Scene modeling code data
— BEGIN —
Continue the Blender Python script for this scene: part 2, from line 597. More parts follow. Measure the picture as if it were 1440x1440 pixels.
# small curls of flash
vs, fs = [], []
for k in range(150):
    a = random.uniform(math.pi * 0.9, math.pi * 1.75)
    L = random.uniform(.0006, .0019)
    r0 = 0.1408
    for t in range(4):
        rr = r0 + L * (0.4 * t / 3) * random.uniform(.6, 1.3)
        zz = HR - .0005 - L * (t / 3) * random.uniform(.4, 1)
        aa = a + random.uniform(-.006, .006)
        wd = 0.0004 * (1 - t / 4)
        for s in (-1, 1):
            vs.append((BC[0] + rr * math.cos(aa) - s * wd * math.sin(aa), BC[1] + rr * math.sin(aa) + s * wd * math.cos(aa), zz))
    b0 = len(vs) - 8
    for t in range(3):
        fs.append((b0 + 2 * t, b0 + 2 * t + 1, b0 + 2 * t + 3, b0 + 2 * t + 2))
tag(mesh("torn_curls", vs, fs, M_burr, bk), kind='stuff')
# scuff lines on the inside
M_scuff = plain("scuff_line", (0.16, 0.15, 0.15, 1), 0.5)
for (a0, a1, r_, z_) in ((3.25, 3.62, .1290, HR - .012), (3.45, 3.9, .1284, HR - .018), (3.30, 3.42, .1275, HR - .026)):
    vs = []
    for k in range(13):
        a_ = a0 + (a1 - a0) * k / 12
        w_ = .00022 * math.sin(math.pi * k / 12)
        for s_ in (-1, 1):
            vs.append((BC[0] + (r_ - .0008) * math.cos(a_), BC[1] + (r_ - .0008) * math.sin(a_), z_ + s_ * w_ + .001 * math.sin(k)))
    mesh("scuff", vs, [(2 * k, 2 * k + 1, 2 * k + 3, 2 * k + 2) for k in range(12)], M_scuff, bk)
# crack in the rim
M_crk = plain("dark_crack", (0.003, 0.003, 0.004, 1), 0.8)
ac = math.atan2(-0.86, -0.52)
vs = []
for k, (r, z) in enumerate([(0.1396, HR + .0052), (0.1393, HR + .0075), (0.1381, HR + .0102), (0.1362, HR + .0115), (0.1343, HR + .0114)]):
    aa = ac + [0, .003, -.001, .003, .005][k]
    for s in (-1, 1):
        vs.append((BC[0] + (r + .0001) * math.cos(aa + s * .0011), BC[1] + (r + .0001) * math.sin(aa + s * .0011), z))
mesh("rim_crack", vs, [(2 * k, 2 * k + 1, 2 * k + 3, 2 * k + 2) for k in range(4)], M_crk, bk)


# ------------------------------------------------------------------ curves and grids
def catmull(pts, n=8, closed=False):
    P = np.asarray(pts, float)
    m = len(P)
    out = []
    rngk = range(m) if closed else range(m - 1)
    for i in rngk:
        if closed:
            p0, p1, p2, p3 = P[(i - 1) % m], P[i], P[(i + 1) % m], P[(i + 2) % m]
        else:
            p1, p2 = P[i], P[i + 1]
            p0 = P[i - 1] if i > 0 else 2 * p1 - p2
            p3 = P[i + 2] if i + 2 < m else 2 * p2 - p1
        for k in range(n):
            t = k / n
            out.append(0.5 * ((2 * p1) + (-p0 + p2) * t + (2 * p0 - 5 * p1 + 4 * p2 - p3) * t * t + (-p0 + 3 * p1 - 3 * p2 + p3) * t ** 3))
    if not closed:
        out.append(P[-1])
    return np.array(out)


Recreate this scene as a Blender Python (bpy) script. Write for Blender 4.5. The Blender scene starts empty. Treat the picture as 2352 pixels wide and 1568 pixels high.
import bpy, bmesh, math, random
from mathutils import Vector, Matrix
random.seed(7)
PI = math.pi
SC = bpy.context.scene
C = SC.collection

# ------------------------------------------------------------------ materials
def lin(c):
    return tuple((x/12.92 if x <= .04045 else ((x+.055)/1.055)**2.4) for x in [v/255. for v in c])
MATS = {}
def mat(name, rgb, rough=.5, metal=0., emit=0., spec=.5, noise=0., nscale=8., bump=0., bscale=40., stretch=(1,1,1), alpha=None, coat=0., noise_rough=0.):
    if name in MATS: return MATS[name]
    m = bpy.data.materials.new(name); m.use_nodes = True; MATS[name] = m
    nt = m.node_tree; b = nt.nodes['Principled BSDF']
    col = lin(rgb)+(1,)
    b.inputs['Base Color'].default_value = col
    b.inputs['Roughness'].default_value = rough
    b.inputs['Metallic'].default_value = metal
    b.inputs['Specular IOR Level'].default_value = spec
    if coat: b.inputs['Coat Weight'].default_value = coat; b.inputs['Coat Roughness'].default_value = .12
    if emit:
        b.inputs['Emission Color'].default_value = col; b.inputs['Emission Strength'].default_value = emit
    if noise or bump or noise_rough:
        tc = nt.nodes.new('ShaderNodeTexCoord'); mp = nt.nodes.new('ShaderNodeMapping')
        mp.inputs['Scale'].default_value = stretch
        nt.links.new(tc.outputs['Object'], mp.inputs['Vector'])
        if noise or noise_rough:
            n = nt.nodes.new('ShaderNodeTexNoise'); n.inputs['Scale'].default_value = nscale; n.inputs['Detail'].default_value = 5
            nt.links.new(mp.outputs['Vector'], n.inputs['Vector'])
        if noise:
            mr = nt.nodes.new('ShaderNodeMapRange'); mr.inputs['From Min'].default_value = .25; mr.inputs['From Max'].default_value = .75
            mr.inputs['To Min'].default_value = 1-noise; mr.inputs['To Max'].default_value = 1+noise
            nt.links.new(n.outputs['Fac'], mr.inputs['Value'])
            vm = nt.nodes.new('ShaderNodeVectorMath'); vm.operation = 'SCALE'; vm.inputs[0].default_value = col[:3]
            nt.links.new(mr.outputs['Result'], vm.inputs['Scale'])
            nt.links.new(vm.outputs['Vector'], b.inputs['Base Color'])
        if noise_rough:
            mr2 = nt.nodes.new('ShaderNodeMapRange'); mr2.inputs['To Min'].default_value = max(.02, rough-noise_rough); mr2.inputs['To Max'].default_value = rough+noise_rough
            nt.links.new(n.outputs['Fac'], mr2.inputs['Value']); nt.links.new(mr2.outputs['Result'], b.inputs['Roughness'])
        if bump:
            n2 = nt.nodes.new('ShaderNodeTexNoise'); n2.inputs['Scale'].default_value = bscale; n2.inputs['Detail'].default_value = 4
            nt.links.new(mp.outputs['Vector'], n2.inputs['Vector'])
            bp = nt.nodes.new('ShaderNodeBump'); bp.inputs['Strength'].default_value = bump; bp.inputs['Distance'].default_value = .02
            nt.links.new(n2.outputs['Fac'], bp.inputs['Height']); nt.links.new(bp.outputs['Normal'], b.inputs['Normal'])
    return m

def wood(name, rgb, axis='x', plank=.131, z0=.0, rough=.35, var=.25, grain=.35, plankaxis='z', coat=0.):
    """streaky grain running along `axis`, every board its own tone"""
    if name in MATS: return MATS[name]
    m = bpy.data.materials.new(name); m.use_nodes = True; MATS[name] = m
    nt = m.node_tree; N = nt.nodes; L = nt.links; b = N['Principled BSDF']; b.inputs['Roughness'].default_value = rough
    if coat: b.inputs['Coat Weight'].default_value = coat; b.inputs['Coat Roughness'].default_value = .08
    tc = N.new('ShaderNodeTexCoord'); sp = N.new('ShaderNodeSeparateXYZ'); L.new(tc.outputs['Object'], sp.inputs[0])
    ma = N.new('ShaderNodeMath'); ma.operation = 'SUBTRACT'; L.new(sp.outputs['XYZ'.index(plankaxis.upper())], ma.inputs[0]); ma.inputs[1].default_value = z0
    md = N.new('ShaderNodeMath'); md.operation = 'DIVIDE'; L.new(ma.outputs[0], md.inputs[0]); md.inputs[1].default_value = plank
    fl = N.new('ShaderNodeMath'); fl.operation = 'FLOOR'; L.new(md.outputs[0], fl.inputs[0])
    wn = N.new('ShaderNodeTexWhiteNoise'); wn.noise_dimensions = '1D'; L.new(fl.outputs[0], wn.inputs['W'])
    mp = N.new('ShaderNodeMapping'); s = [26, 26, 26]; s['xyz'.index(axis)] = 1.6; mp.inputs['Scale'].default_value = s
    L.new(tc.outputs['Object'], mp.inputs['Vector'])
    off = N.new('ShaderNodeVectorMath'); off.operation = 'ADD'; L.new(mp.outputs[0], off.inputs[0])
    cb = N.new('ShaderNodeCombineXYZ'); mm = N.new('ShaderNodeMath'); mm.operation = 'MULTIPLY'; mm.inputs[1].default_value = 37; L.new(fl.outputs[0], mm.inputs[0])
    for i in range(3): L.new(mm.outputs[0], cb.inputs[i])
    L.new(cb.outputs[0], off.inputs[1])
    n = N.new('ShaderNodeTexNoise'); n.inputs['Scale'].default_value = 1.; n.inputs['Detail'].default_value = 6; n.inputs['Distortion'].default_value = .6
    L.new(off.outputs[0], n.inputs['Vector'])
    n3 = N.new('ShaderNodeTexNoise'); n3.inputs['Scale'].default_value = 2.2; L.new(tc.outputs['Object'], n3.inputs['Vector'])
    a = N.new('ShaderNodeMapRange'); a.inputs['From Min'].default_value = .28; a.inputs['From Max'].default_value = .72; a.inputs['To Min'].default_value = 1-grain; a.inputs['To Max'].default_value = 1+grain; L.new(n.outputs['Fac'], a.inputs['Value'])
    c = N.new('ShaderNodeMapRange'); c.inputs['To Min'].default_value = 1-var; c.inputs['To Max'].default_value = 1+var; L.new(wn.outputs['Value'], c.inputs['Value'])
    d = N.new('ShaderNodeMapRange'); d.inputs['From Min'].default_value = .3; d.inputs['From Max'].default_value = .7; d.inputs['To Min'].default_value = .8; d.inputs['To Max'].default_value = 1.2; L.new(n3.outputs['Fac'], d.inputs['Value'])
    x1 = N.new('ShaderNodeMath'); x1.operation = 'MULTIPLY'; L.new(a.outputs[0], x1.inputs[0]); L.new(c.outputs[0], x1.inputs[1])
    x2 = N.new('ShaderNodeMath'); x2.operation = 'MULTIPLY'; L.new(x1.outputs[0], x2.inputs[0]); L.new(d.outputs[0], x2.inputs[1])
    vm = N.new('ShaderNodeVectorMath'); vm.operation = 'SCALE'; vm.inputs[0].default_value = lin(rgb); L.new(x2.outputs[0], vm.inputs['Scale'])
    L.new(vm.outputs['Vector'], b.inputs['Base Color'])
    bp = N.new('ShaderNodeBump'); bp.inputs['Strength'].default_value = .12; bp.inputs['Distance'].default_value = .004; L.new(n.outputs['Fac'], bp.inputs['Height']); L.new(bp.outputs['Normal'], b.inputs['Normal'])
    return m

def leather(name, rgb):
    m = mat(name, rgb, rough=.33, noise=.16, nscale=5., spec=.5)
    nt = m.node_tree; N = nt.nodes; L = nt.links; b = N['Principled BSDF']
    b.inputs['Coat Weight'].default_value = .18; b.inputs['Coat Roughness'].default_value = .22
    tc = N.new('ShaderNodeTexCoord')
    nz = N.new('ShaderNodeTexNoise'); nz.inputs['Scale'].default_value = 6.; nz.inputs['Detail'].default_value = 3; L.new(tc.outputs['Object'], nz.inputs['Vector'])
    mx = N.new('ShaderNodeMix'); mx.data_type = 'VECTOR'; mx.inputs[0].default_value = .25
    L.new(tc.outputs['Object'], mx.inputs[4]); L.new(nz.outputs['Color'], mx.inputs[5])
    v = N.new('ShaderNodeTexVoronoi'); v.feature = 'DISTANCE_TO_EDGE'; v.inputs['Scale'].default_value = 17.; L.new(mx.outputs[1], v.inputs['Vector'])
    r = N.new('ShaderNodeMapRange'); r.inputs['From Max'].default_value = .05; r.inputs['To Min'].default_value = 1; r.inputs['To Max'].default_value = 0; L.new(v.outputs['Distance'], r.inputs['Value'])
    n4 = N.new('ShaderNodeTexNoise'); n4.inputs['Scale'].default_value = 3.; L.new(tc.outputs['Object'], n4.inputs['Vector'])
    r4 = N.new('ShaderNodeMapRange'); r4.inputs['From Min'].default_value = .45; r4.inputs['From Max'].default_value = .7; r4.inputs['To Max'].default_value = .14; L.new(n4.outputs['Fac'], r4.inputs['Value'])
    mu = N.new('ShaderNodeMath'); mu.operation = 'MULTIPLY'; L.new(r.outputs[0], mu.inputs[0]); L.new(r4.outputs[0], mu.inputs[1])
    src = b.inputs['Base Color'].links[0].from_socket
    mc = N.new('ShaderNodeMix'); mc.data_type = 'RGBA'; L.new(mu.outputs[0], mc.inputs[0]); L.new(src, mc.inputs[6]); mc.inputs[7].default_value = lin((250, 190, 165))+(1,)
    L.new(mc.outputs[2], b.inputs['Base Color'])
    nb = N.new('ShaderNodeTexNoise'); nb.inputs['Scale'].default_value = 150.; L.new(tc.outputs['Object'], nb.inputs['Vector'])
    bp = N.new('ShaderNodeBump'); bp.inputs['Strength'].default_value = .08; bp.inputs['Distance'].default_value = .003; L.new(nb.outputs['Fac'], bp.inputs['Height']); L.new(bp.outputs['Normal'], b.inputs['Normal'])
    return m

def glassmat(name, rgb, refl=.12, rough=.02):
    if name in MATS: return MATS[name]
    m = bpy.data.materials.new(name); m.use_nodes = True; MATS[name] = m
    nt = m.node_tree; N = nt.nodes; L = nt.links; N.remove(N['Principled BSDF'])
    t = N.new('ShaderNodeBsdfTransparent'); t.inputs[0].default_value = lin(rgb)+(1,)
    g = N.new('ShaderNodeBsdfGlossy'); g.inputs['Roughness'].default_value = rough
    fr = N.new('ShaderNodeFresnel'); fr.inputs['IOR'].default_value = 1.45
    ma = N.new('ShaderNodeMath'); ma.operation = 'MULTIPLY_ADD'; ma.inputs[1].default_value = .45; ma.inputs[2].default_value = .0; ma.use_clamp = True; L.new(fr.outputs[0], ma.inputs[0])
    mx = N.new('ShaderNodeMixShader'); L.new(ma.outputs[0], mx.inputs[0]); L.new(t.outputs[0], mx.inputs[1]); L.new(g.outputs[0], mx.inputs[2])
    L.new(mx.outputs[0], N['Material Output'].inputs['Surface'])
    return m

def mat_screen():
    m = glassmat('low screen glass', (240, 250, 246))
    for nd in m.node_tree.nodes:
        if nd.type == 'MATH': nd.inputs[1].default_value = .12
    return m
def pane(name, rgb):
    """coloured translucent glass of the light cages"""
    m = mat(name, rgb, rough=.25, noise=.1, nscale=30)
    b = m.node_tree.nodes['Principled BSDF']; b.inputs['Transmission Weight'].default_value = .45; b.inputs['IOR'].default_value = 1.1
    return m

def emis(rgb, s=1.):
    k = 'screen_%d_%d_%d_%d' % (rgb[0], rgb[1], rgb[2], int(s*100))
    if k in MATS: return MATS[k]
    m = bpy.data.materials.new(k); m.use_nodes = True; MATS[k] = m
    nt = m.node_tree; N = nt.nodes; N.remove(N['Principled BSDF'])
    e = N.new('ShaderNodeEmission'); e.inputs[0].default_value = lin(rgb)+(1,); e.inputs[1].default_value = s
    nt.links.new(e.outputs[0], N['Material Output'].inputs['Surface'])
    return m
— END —
EXERCISE OBJECTIVE
The required output is an exact reproduction of the lines starting at the one that contains "Recreate this scene" and ending at the one that contains "C = SC.collection". Both boundary lines belong to it.

RESULT
Recreate this scene as a Blender Python (bpy) script. Write for Blender 4.5. The Blender scene starts empty. Treat the picture as 2352 pixels wide and 1568 pixels high.
import bpy, bmesh, math, random
from mathutils import Vector, Matrix
random.seed(7)
PI = math.pi
SC = bpy.context.scene
C = SC.collection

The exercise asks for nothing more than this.